The important thing about finding the North Star is actually more than just knowing where North is; it’s what you can do once you know that.

Once you know the North Star, you can find out exactly where you are on earth, and travel in any direction. You can start to move.

Once a brand has a clear direction, making choices about everything else becomes much easier.

It becomes obvious which steps are going to lead you where you want to go, and which ones aren’t. You can spot the projects that ‘point North’ and the ones which lead in the wrong direction.

Secondly, because the North Star helps you spot anomalies.

Once you can find the North Star, and start mapping the sky above you, you start to understand how everything moves around it in regular movements.

That’s interesting enough, but what’s really useful is that when you know how things move ‘normally’ it starts to become really obvious when things aren’t normal.

Amongst the expected patterns you can spot the fast moving dots that are satellites, and the bright lights that are in one place today, but in a different place tomorrow, which are the planets.

The same thing happens with brands. Once you know the North Star, and what “on brand” looks like, you can start to spot the things that are “off brand” and adapt.

In that sense, the North Star is a brilliant waste removal system; highlighting what is out of place so that you can either make it work more efficiently or remove it altogether.

Thirdly; because if you don’t do this as a brand leader, nobody else is going to do it for you

It’s the job of a marketer to stand in the customer’s shoes, to understand the context of their world, and the category that the business operates in, and to use that information to inform business direction.

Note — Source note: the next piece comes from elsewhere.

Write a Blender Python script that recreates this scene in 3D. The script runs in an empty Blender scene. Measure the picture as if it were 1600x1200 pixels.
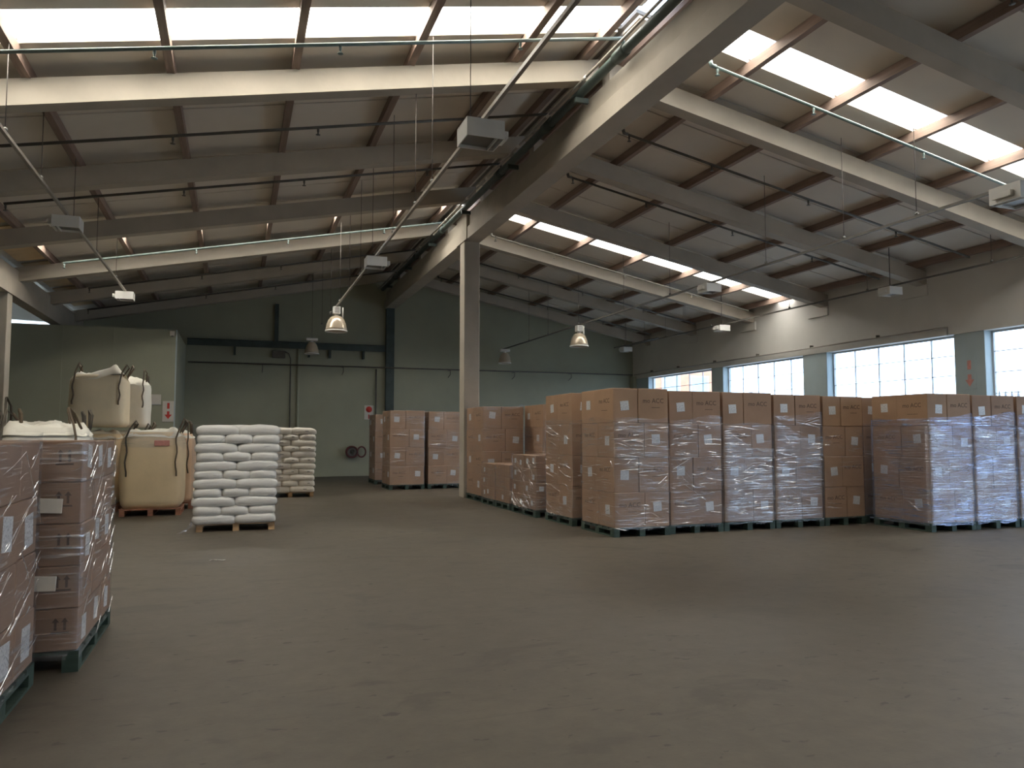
import bpy, bmesh, math, random
from mathutils import Vector, noise, Matrix

random.seed(7)
scene = bpy.context.scene
COL = scene.collection

# ------------------------------------------------------------------ camera, world, light, exposure
cam_d = bpy.data.cameras.new('camera')
cam_d.sensor_width = 36.0
cam_d.lens = 27.0
cam_d.clip_end = 400
cam = bpy.data.objects.new('camera', cam_d)
COL.objects.link(cam)
cam.location = (0, 0, 1.6)
cam.rotation_euler = (math.radians(90 + 3.814), 0, math.radians(-19.758))
scene.camera = cam

scene.view_settings.view_transform = 'Standard'
scene.view_settings.look = 'None'
scene.view_settings.exposure = 0.0
scene.view_settings.gamma = 1.0
scene.view_settings.use_curve_mapping = False
try:
    scene.cycles.transparent_max_bounces = 16
    scene.cycles.max_bounces = 8
    scene.cycles.use_adaptive_sampling = True
    scene.cycles.adaptive_threshold = 0.02
    scene.cycles.diffuse_bounces = 5
    scene.cycles.sample_clamp_indirect = 6.0
    scene.cycles.use_denoising = True
except Exception:
    pass

world = bpy.data.worlds.new('sky')
scene.world = world
world.use_nodes = True
bg = world.node_tree.nodes['Background']
bg.inputs[0].default_value = (0.60, 0.77, 1.0, 1)
bg.inputs[1].default_value = 5.5

S = 1.045                                  # shell measured in units of 1/S metre about the eye


def sz(z):
    return 1.6 + (z - 1.6) * S


XC = 5.5 * S                               # spine beam
XW = 16.06 * S                             # inner face of right wall
XE = -5.0 * S                              # left eave beam
XL = -9.6 * S                              # outer left wall
YB = 29.3 * S                              # inner face of rear wall
YF = -9.0                                  # wall behind the viewer
SKY_R = [(-0.85 * S, -0.2 * S), (9.15 * S, 9.8 * S), (19.1 * S, 19.75 * S)]
SKY_L = [(-0.6 * S, 0.1 * S), (9.55 * S, 10.28 * S), (19.1 * S, 19.8 * S)]


def zraf(x):                               # underside of the rafters, metres
    u = x / S
    return sz(7.35 - (0.193 * (u - 5.5) if u > 5.5 else 0.2 * (5.5 - u)))


RAF_H, PUR_H = 0.36, 0.17
ROOF = RAF_H + PUR_H


def area(name, loc, rot, sx, sy, power, color, portal=False):
    l = bpy.data.lights.new(name, 'AREA')
    l.shape = 'RECTANGLE'
    l.size, l.size_y = sx, sy
    l.energy = power
    l.color = color
    if portal:
        l.cycles.is_portal = True
    o = bpy.data.objects.new(name, l)
    COL.objects.link(o)
    o.location = loc
    o.rotation_euler = rot
    return o


SKYLIGHT_W = 50.0                          # watts per square metre of translucent sheet
for strips, xa, xb in ((SKY_R, XC + .45, XW - .1), (SKY_L, XE + .5, XC - .45)):
    for (y0, y1) in strips:
        xm = (xa + xb) / 2
        tilt = math.atan2(zraf(xb) - zraf(xa), xb - xa)
        L = (xb - xa) / math.cos(tilt)
        area('skylight_daylight', (xm, (y0 + y1) / 2, zraf(xm) + ROOF + .22), (0, -tilt, 0),
             L, y1 - y0, SKYLIGHT_W * (1.35 if strips is SKY_L else 1.05) * L * (y1 - y0), (1.0, 0.89, 0.74))
WIN = [(23.55 * S, 28.05 * S), (18.8 * S, 22.85 * S), (13.6 * S, 17.8 * S), (8.6 * S, 12.8 * S)]
WZ0, WZ1 = 2.1, sz(4.0)
for (y0, y1) in WIN:
    area('window_daylight', (XW + .45, (y0 + y1) / 2, (WZ0 + WZ1) / 2), (0, math.radians(90), 0), WZ1 - WZ0, y1 - y0, 1, (1, 1, 1), True)
DOOR = (-1.5, 7.0, 4.6)
area('door_daylight', (XW + .45, (DOOR[0] + DOOR[1]) / 2, DOOR[2] / 2), (0, math.radians(90), 0), DOOR[2], DOOR[1] - DOOR[0], 1, (1, 1, 1), True)


# ------------------------------------------------------------------ materials
def mat_new(name):
    m = bpy.data.materials.new(name)
    m.use_nodes = True
    nt = m.node_tree
    b = nt.nodes['Principled BSDF']
    return m, nt, b


def noise_node(nt, scale, detail=4, vec=None, rough=0.55, dist=0.0):
    n = nt.nodes.new('ShaderNodeTexNoise')
    n.inputs['Scale'].default_value = scale
    n.inputs['Detail'].default_value = detail
    n.inputs['Roughness'].default_value = rough
    n.inputs['Distortion'].default_value = dist
    if vec is not None:
        nt.links.new(vec, n.inputs['Vector'])
    return n


def coords(nt, kind='Object', scale=(1, 1, 1), rot=(0, 0, 0)):
    t = nt.nodes.new('ShaderNodeTexCoord')
    mp = nt.nodes.new('ShaderNodeMapping')
    mp.inputs['Scale'].default_value = scale
    mp.inputs['Rotation'].default_value = rot
    if kind == 'World':
        g = nt.nodes.new('ShaderNodeNewGeometry')
        nt.links.new(g.outputs['Position'], mp.inputs['Vector'])
    else:
        nt.links.new(t.outputs[kind], mp.inputs['Vector'])
    return mp.outputs['Vector']


def ramp(nt, fac, stops):
    r = nt.nodes.new('ShaderNodeValToRGB')
    e = r.color_ramp.elements
    while len(e) < len(stops):
        e.new(0.5)
    for i, (p, c) in enumerate(stops):
        e[i].position = p
        e[i].color = c if len(c) == 4 else (*c, 1)
    nt.links.new(fac, r.inputs['Fac'])
    return r.outputs['Color']


def plain(name, c, rough=0.6, var=0.18, scale=6.0, metal=0.0, bump=0.0, spec=0.4, world=True, stretch=(1, 1, 1)):
    """painted / raw surface with a mottled tone and faint relief"""
    m, nt, b = mat_new(name)
    v = coords(nt, 'World' if world else 'Object', stretch)
    n = noise_node(nt, scale, 5, v)
    lo = tuple(x * (1 - var) for x in c)
    hi = tuple(min(1, x * (1 + var)) for x in c)
    col = ramp(nt, n.outputs['Fac'], [(0.3, lo), (0.7, hi)])
    nt.links.new(col, b.inputs['Base Color'])
    b.inputs['Roughness'].default_value = rough
    b.inputs['Metallic'].default_value = metal
    b.inputs['Specular IOR Level'].default_value = spec
    if bump:
        bp = nt.nodes.new('ShaderNodeBump')
        bp.inputs['Strength'].default_value = bump
        bp.inputs['Distance'].default_value = 0.02
        n2 = noise_node(nt, scale * 7, 4, v)
        nt.links.new(n2.outputs['Fac'], bp.inputs['Height'])
        nt.links.new(bp.outputs['Normal'], b.inputs['Normal'])
    return m


def floor_mat():
    m, nt, b = mat_new('worn_concrete_floor')
    v = coords(nt, 'World')
    big = noise_node(nt, 0.22, 5, v, 0.6, 0.4)
    base = ramp(nt, big.outputs['Fac'], [(0.3, (0.074, 0.062, 0.047)), (0.5, (0.096, 0.081, 0.062)), (0.62, (0.118, 0.101, 0.078)), (0.74, (0.175, 0.15, 0.117))])
    fine = noise_node(nt, 5.0, 8, v, 0.7)
    fcol = ramp(nt, fine.outputs['Fac'], [(0.3, (0.82, 0.82, 0.82)), (0.7, (1.1, 1.1, 1.1))])
    mul = nt.nodes.new('ShaderNodeMixRGB'); mul.blend_type = 'MULTIPLY'; mul.inputs[0].default_value = 1
    nt.links.new(base, mul.inputs[1]); nt.links.new(fcol, mul.inputs[2])
    # damp dark blotches and spilled oil
    vs = coords(nt, 'World', (1.0, 1.7, 1), (0, 0, 0.35))
    st = noise_node(nt, 1.05, 6, vs, 0.62, 0.6)
    sfac = ramp(nt, st.outputs['Fac'], [(0.57, (0, 0, 0)), (0.64, (0.65, 0.65, 0.65))])
    mx = nt.nodes.new('ShaderNodeMixRGB'); nt.links.new(sfac, mx.inputs[0])
    nt.links.new(mul.outputs[0], mx.inputs[1]); mx.inputs[2].default_value = (0.06, 0.05, 0.04, 1)
    # small drips
    vd = coords(nt, 'World', (1.4, 2.6, 1), (0, 0, 0.5))
    dr = noise_node(nt, 3.9, 3, vd, 0.55, 0.3)
    dfac = ramp(nt, dr.outputs['Fac'], [(0.655, (0, 0, 0)), (0.69, (0.75, 0.75, 0.75))])
    mx2 = nt.nodes.new('ShaderNodeMixRGB'); nt.links.new(dfac, mx2.inputs[0])
    nt.links.new(mx.outputs[0], mx2.inputs[1]); mx2.inputs[2].default_value = (0.035, 0.029, 0.023, 1)
    # fine scratches from forklifts
    vr = coords(nt, 'World', (0.35, 9, 1), (0, 0, -0.4))
    sc = noise_node(nt, 2.2, 3, vr, 0.5, 0.8)
    scf = ramp(nt, sc.outputs['Fac'], [(0.66, (0, 0, 0)), (0.70, (0.35, 0.35, 0.35))])
    mx3 = nt.nodes.new('ShaderNodeMixRGB'); nt.links.new(scf, mx3.inputs[0])
    nt.links.new(mx2.outputs[0], mx3.inputs[1]); mx3.inputs[2].default_value = (0.06, 0.05, 0.04, 1)
    nt.links.new(mx3.outputs[0], b.inputs['Base Color'])
    rr = ramp(nt, big.outputs['Fac'], [(0.3, (0.42,) * 3), (0.7, (0.6,) * 3)])
    nt.links.new(rr, b.inputs['Roughness'])
    b.inputs['Specular IOR Level'].default_value = 0.35
    bp = nt.nodes.new('ShaderNodeBump'); bp.inputs['Strength'].default_value = 0.12; bp.inputs['Distance'].default_value = 0.02
    nt.links.new(fine.outputs['Fac'], bp.inputs['Height']); nt.links.new(bp.outputs['Normal'], b.inputs['Normal'])
    return m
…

Nobody else in a business has that responsibility, but everybody else can benefit from it.

Other teams benefit from the context being set, from the anomalies being spotted, for the direction being clear.

The guiding star helps us to align our internal resources so we can better address the reality of the external world.

Star gazing isn’t a waste of time – it’s a gift!

Is there an easy “Stargazing” app for Brands?

Sadly, like most things in Marketing, it’s more complicated than that, and there isn’t a simple app which you can point at your business which will tell you the answer.

But there is a pretty good process, which has been tried and tested on many brands over the years.

It starts with an understanding of your customers, your category and your unique commercial reality; 3 sets of vital information

about the external world which together make up your own ‘night sky.’

It involves analysing that information using the world’s oldest and most evolved supercomputer, the human brain, deep in thought-

provocation, conversation and evaluation.

It finishes with crafting an articulation of the output into a single-minded and distinctive “North Star” which is clear enough to shine in the night sky and bright enough guide a total business.

It takes time, and energy, and expertise to get right, but once you know where your North Star is, everything else falls into place.

The world is a confusing place and finding direction is more important than ever – so it’s worth spending a moment doing what all good navigators do.

Step out on the bridge of your ship, and stare at the stars.

Find the bright light that tells you where you are, and where you need to go.

And use that information to guide your business onwards, and upwards.

First star on the right, and straight on till morning.